In both cases, assembly of the results into the output array is always sequential — results from workers are collected and placed into the output array one at a time. This is safe by design and ensures correctness regardless of the order in which workers complete.

Caching behaviour

The zarr package caches decoded chunks and shards to speed up repeated or overlapping reads in sequential mode. When parallel fetching is active, each worker operates on its own independent copy of the relevant IO objects and the decoded results are not written back to the main session’s cache. This means:

  • The cache is not populated by parallel reads.
  • A subsequent read of the same data in the same session will re-fetch from the store if a parallel plan is active.

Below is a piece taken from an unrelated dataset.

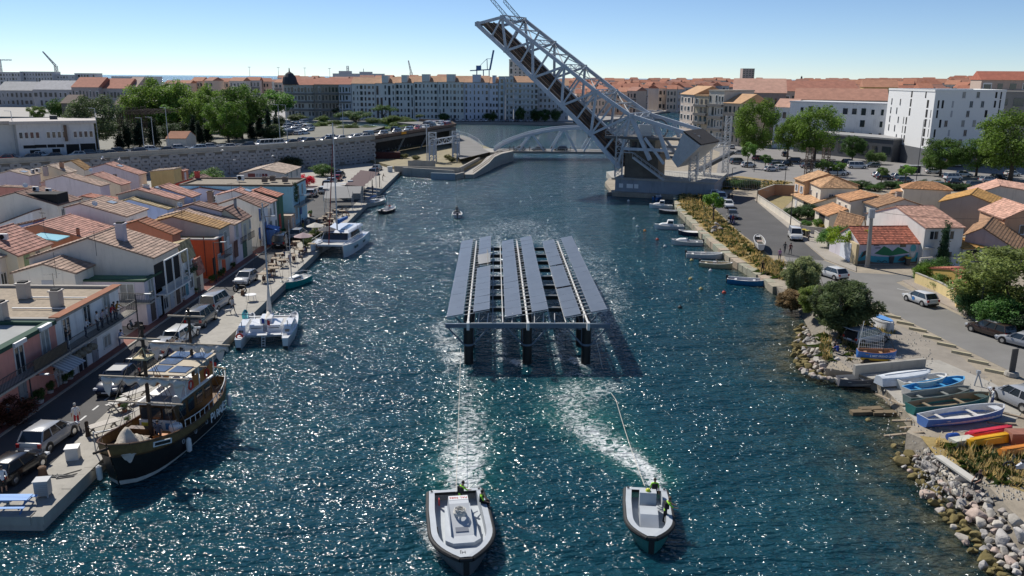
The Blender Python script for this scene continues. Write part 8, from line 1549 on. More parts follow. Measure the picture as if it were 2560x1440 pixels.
def riprap():
 rg=random.Random(21);shapes=[]
 for k in range(10):
  bm=bmesh.new()
  for i in range(15):
   a=rg.uniform(0,6.283);z=rg.uniform(-1,1);q=math.sqrt(1-z*z);s=rg.uniform(.8,1.05);bm.verts.new((math.cos(a)*q*s,math.sin(a)*q*s*.8,z*s*.68))
  r=bmesh.ops.convex_hull(bm,input=bm.verts);bmesh.ops.delete(bm,geom=[g for g in r['geom_interior']if isinstance(g,bmesh.types.BMVert)],context='VERTS');bmesh.ops.bevel(bm,geom=bm.edges[:],offset=.06,segments=1,affect='EDGES');me=bpy.data.meshes.new('boulder');bm.to_mesh(me);bm.free();me.materials.append(STONE);shapes.append(me)
 cols=[(.40,.37,.32),(.46,.42,.36),(.34,.31,.28),(.42,.33,.28),(.38,.36,.34)]
 def fill(poly,n,smin,smax,label,grp,slope):
  P=[G(x,y,.5)for x,y in poly];done=[];tries=0
  xs,ys=[p.x for p in P],[p.y for p in P]
  while len(done)<n and tries<40000:
   tries+=1;q=Vector((rg.uniform(min(xs),max(xs)),rg.uniform(min(ys),max(ys))));ins=False;j=len(P)-1
   for i in range(len(P)):
    if(P[i].y>q.y)!=(P[j].y>q.y)and q.x<(P[j].x-P[i].x)*(q.y-P[i].y)/(P[j].y-P[i].y)+P[i].x:ins=not ins
    j=i
   s=smin+(smax-smin)*rg.random()**1.8*(1.3-.6*len(done)/n)
   if not ins or any((q-d).length<(s+e)*.56 for d,e in done):continue
   done.append((q,s));dd=min(((q-Vector((a.x,a.y))).length for a in _dense(SHORE)),default=9);z=-.05+min(1.05,dd*.36);wet=dd<.6
   c=rg.choice(cols);kk=rg.uniform(.8,1.2);c=tuple(v*kk for v in c)
   if wet and rg.random()<.75:c=(.17,.135,.05)
   obj('boulder',rg.choice(shapes),None,c,(q.x,q.y,z),(rg.uniform(-.4,.4),rg.uniform(-.4,.4),rg.uniform(0,6.28)),(('wet brown ' if wet else 'large pale ' if s>.55 else 'small pale ' if s<.38 else 'medium pale ')+('boulder at the waterline of the ' if wet else 'boulder in the ')+label),'boulder',grp+(' waterline' if wet else ''),scale=s)
 _c={}
 def _dense(S):
  if 'd' not in _c:_c['d']=[a.lerp(b,k/12)for a,b in zip(S[:15],S[1:16])for k in range(12)]
  return _c['d']
 fill([(2005,795),(2050,870),(2110,930),(2125,955),(2060,952),(2005,927),(1985,880),(1990,815)],120,.28,.62,'riprap round the tamarisk point','riprap boulders round the point',.35);fill([(2255,1120),(2320,1125),(2400,1195),(2480,1270),(2560,1340),(2640,1430),(2640,1570),(2500,1445),(2440,1375),(2370,1290),(2300,1200),(2250,1145)],175,.28,.72,'riprap along the near right shore','riprap boulders along the near shore',.3)
 for i,(px,py,s)in enumerate(((2250,1150,.4),(2245,1135,.3),(2235,1115,.35),(2262,1108,.28),(2170,1050,.3),(1795,562,.9),(1788,570,.8),(1800,572,.7),(1783,578,.7))):obj('boulder',rg.choice(shapes),None,(.24,.19,.08)if i<5 else(.3,.27,.24),G(px,py,.05 if i<5 else 1.2),rg.random()*3,'weedy stone standing alone in the shallows' if i<5 else 'grey rubble stone beside the lone tree','boulder','stones in the shallows' if i<5 else 'rubble by the lone tree',scale=s)
riprap()
def carp(tp,c,label,rear,front,z=QZ,near=True,group=None,roof=None,**k):
 a,b=G(*rear,z+.02),G(*front,z+.02);d=b-a;p=(a+b)/2;return car(tp,c,label,p,math.degrees(math.atan2(d.y,d.x)),near,group,roof,**k)
g1='cars parked along the quay street'
carp('hatch','black','black hatchback with red tail light at the bottom left corner',(12,1208),(75,1166),group=g1);carp('suv','silver','silver crossover with black tailgate beside the white box',(92,1132),(158,1086),group=g1);carp('suv','navy','dark crossover with white roof facing the camera beside the ship',(325,945),(262,997),group=g1,roof=CN['white']);carp('hatch','black','black hatchback behind the ship foremast',(328,945),(385,905),group=g1);carp('hatch','silver','silver hatchback behind the furled foresail',(388,900),(446,862),group=g1);carp('wagon','white','white estate car behind the mainsail',(430,868),(480,833),group=g1);carp('van','grey','dark grey people carrier with open tailgate on the quay street',(476,830),(532,788),group=g1)
carp('van','silver','pale silver van parked beside the scooter',(512,787),(568,752),group=g1);carp('hatch','silver','silver hatchback with sun glint facing the camera, mid street',(642,690),(588,724),group=g1);carp('bigvan','black','boxy dark van on the quay street beside the parasols',(690,630),(716,600),group=g1);carp('suv','silver','silver off-roader between the dark van and terrace',(728,607),(762,583),group=g1)
for i,(tp,c,lb,r,f)in enumerate((('suv','white','white jeep with open hood in the small square',(768,500),(790,482)),('wagon','white','white off-road estate in the small square',(800,488),(822,476)),('hatch','grey','grey car parked by the blue building square',(812,470),(826,462)),('hatch','silver','silver car, second in the square row',(822,463),(838,455)),('hatch','red','dark red car in the square row',(838,455),(850,448)),('suv','black','black car at the end of the square row',(842,447),(858,440)),('suv','navy','dark blue car by the maroon pergola',(925,440),(945,432)),('hatch','silver','silver car beside the far quay end',(935,428),(952,422)),('suv','black','black car in front of the retaining wall car park',(830,442),(850,434)))):carp(tp,c,lb,r,f,near=False,group='cars in the quay square')
def road_at(px,off):
 L_=off_line(ROAD,off);best=None
 for a,b in zip(L_,L_[1:]):
  for k in range(41):
   p=a.lerp(b,k/40);e=abs(PJ(p)[0]-px)
   if best is None or e<best[0]:best=(e,p,math.degrees(math.atan2(b.y-a.y,b.x-a.x)))
 return best[1],best[2]
RC=[(15,'hatch','red'),(78,'wagon','grey'),(135,'hatch','black'),(193,'hatch','white'),(268,'sedan','grey'),(340,'wagon','navy'),(415,'hatch','black'),(495,'suv','lblue'),(571,'hatch','silver'),(618,'suv','navy'),(660,'bigvan','white'),(690,'van','white'),(727,'hatch','black'),(770,'suv','black'),(815,'hatch','navy'),(850,'hatch','white'),(884,'hatch','white'),(908,'wagon','white'),(922,'bigvan','grey'),(957,'hatch','grey'),(992,'hatch','navy'),(1020,'suv','lblue'),(1042,'hatch','red'),(1062,'hatch','white'),(1080,'suv','black'),(1098,'hatch','white')]
for i,(px,tp,c)in enumerate(RC):
 p,h=road_at(px,2.9 if i%3 else 3.2);side='past the depot' if px<250 else 'below the dark conifers' if px<460 else 'by the tiled hut' if px<640 else 'over the panel wall' if px<940 else 'on the viaduct';nth=[q for q in RC if q[2]==c];k=nth.index(RC[i])+1;car(tp,c,'%s %s on the elevated road %s%s'%(dict(lblue='light blue',silver='silver').get(c,c),dict(hatch='hatchback',wagon='estate car',sedan='saloon',suv='crossover',bigvan='tall van',van='van')[tp],side,'' if len(nth)<2 else ', %s of that colour'%('first','second','third','fourth','fifth','sixth','seventh','eighth')[k-1]),p+Vector((0,0,.02)),h+180,False,'traffic on the elevated road')
rgc=random.Random(6)
for i,px in enumerate((30,110,230,300,380,450,530,760,830,990,1040,1075,1110)):p,h=road_at(px,6.4);car(rgc.choice(('hatch','suv')),rgc.choice(('white','grey','black','silver')),'car in the far lane of the elevated road',p+Vector((0,0,.02)),h,False,'cars in the far lane')
for i in range(12):p=VE+Vector((-3-2.4*(i%4)-rgc.uniform(0,.5),2+4.4*(i//4),-.25));car(rgc.choice(('hatch','suv','wagon')),('red','white','white','grey','white','black','white','silver','lblue','white','red','white')[i],'car in the jam at the end of the viaduct',p,60+rgc.uniform(-10,10),False,'cars jammed at the viaduct end')
for i in range(26):px,py=700+rgc.uniform(0,75),306+rgc.uniform(0,34);car(rgc.choice(('hatch','suv','van')),rgc.choice(('white','white','silver','grey','white')),'pale car in the crowded ramp car park behind the viaduct',G(px,py,6.6),rgc.choice((60,240,75)),False,'cars in the ramp car park')
g2='cars on the side street'
carp('suv','white','white car first in the row on the verge',(1780,488),(1792,500),RZ,group=g2);carp('van','white','white van second in the row on the verge',(1795,495),(1810,510),RZ,group=g2);carp('hatch','white','small white car third in the row, beside the lone tree',(1815,512),(1826,525),RZ,group=g2);carp('hatch','grey','dark grey car last in the row by the cyclists',(1826,535),(1836,555),RZ,group=g2);carp('van','white','white van coming towards the camera on the side street',(1978,583),(1997,612),RZ,group=g2);carp('hatch','white','white car half hidden by the tamarisk',(2100,700),(2062,688),RZ)
c1=carp('hatch','white','white hatchback with blue door badge parked by the yellow wall',(2328,768),(2272,748),RZ);M().lathe([(.22,0),(.22,.01)],16).build('door_badge',mat('badge_blue',(.04,.2,.5)),c1,loc=(.1,-.885,.62),rz=(R(90),0,0));M().lathe([(.22,0),(.22,.01)],16).build('door_badge',mat('badge_blue',(.04,.2,.5)),c1,loc=(.1,.885,.62),rz=(R(-90),0,0))
carp('wagon','brown','dark brown compact estate with white roof by the hedge',(2510,848),(2440,826),RZ,roof=CN['silver']);carp('coupe','silver','silver coupe cut by the right edge of the road',(2580,872),(2520,856),RZ);c2=carp('wagon','silver','silver estate with open tailgate on the waste ground',(2125,862),(2205,848),RZ);tg=M().box(-.03,.03,-.65,.65,0,.95);tg.build('tailgate',GLOSS,c2,col=CN['silver'],loc=(-1.75,0,1.45),rz=(0,R(-75),0));M().box(-2.27,-1.6,-.6,.6,.6,1.3).build('boot_opening',DARK,c2);carp('suv','silver','silver off-roader at the right edge above the slipway',(2580,1030),(2505,995),RZ)
PK=[(1843,410,'van','grey',20),(1871,418,'suv','white',15),(1847,386,'hatch','silver',170),(1962,391,'suv','black',80),(1982,406,'wagon','brown',170),(1941,417,'wagon','grey',20),(1965,415,'hatch','black',15),(1927,428,'hatch','white',20),(1951,424,'hatch','white',25),(2072,424,'hatch','lblue',20),(2089,438,'bigvan','white',-15),(2106,436,'hatch','white',-20),(2142,421,'bigvan','white',-5),(2180,418,'sedan','grey',-170),(2122,411,'suv','black',0),(2211,449,'suv','black',5),(2200,443,'hatch','white',8),(2261,456,'wagon','grey',10),(2246,447,'hatch','silver',10),(2333,434,'hatch','white',-5),(2381,450,'van','white',10),(2385,461,'hatch','black',10),(2409,441,'hatch','white',-8),(2496,449,'sedan','black',10),(2470,456,'suv','silver',10),(2530,440,'hatch','white',8),(1895,400,'hatch','red',30),(2020,420,'suv','grey',15),(2300,470,'suv','white',5),(2350,470,'hatch','lblue',5),(2440,468,'wagon','grey',5),(1830,372,'hatch','white',80),(1797,352,'suv','white',75),(1812,360,'hatch','lblue',80)]
SEEN={}
for px,py,tp,c,h in PK:
 where='near the lattice masts' if px<1900 else 'under the plane trees' if px<2060 else 'beside the big white van' if px<2160 else 'in the middle by the young trees' if px<2300 else 'below the white block' if px<2420 else 'at the right end';lb='%s %s in the car park %s'%(dict(lblue='pale blue').get(c,c),dict(hatch='hatchback',wagon='estate',sedan='saloon',suv='crossover',bigvan='panel van',van='van')[tp],where);SEEN[lb]=SEEN.get(lb,0)+1;car(tp,c,lb+('' if SEEN[lb]==1 else(', the one behind' if SEEN[lb]==2 else ', the third one')),G(px,py,RZ)+Vector((0,0,.03)),h,False,'cars in the big car park')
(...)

If you expect to make many overlapping reads of the same data, you may get better overall performance by switching to a sequential plan and benefiting from the cache:

# First read: fetch from store and populate cache
plan(sequential)
r1 <- arr[1:100, 1:100, 1]

# Second overlapping read: served from cache, near-instant
r2 <- arr[1:50, 1:50, 1]

Notes on worker setup

Package availability — each worker loads the zarr package automatically. If zarr has compiled code (which it does, for the array assembly step), the package must be installed — not just loaded via devtools::load_all() — for workers to use it. During development, run devtools::install() before starting a parallel plan, and reset the plan after each reinstall:

devtools::install()
plan(sequential)
plan(multisession, workers = 4)

Windows compatibilityplan(multisession) works on all platforms including Windows. plan(multicore) (fork-based) is not available on Windows and is not recommended for use with zarr.

Number of workers — as a starting point, set workers to the number of physical cores on your machine. Beyond that, additional workers compete for the same network bandwidth or storage throughput and may not help. For HTTP stores the optimal number of workers is often 2–4 regardless of core count.